Par ailleurs, il semblerait que l’Europe dénonce davantage les auteurs directs du crime, et évite toute mention de l’implication du prince héritier Mohammad ben Salmane, afin d’esquiver toute friction avec le Royaume. Par exemple, les États-Unis ont promis de retirer le visa américain des 21 criminels, une sanction a priori plutôt faible comparée à la gravité de l’évènement. Il est évident qu’il est nécessaire d’introduire certains mécanismes pour condamner les innombrables violations de l’Arabie Saoudite envers les droits de l’Homme, mais les implications économiques sont trop importantes pour que l’Europe puisse imposer des sanctions officielles. Une telle transgression des droits de l’Homme serait immédiatement punie dans un pays quelconque, mais le statut privilégié de l’Arabie Saoudite lui permet de s’en sortir relativement indemne, comme le démontre l’incapacité de l’Europe à trouver une réponse appropriée.
L’affaire Khashoggi illustre donc un nouveau dilemme pour l’Europe lorsqu’il s’agit de ses relations avec l’Arabie Saoudite et avec ses ressources naturelles tel que le pétrole.
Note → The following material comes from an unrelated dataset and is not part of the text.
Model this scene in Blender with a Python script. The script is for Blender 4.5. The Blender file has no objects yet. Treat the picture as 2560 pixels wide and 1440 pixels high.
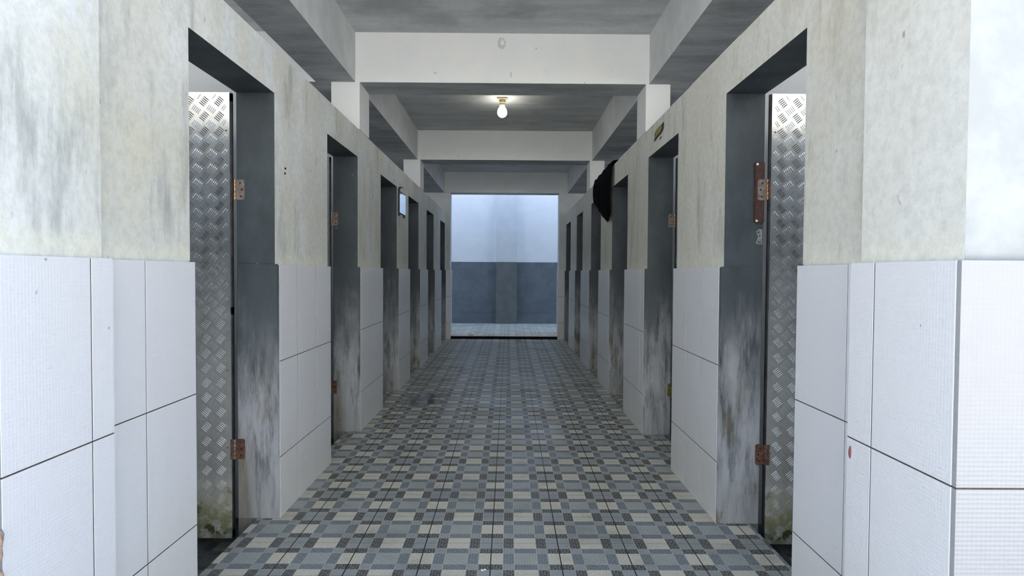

Cette affaire met clairement en avant les politiques frauduleuses et malhonnêtes du gouvernement saoudien. Malgré l’image progressive diffusée par le prince héritier Mohammad ben Salmane, on retrouve un cas typique des violations des droits de l’Homme par un pays répressif. L’évolution des relations entre l’Europe et l’Arabie Saoudite dépendra donc des démarches entreprises (ou non) par l’Union envers le gouvernement saoudien. Si l’Europe décide d’imposer des sanctions, l’Arabie-Saoudite risque d’augmenter considérablement le prix du pétrole, entraînant une nouvelle crise économique à l’image de celle de 1973. Ainsi, de nombreux scénarios peuvent être élaborés, compliquant la démarche européenne à entreprendre des sanctions officielles vis-à-vis de l’assassinat de Jamal Khashoggi. Les violations des droits de l’Homme commises par l’Arabie Saoudite et son nouveau prince héritier continuent à être impunies: ce nouveau dilemme auquel l’Europe fait face risque donc de maintenir le status-quo du Royaume Saoudien.